Ces difficultés concernant la distribution de l'eau ne doivent pas obérer un autre objectif prioritaire qui doit nous mobiliser, la mise en conformité des installations d'assainissement qui, par leur vétusté, mettent en danger la santé humaine et l'environnement. La solidarité nationale doit jouer. Je soutiens la proposition de notre mission d'information qui préconise, pour davantage de justice territoriale, un soutien financier spécifique aux offices de l'eau ultramarins et la relance de la réflexion sur la solidarité interbassin.

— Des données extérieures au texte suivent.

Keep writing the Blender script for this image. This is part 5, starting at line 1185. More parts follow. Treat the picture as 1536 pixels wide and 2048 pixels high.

Comme vous pourrez le constater au cours des échanges à venir, le Sénat se veut à votre écoute. Il a particulièrement à coeur de représenter vos collectivités dans le respect de vos diversités et de votre histoire. Je vous souhaite de fructueux débats. Je suis convaincu que cette journée doit pouvoir répondre à vos attentes. À l'issue de vos travaux, je vous propose de nous retrouver pour un moment de convivialité. Ici, les communes des outre-mer ne sont pas 212 communes parmi 35 000. Le modèle communal peut être un modèle de vivre ensemble, de proximité, de relations avec les citoyens. C'est ce dont nous avons le plus besoin dans notre pays aujourd'hui.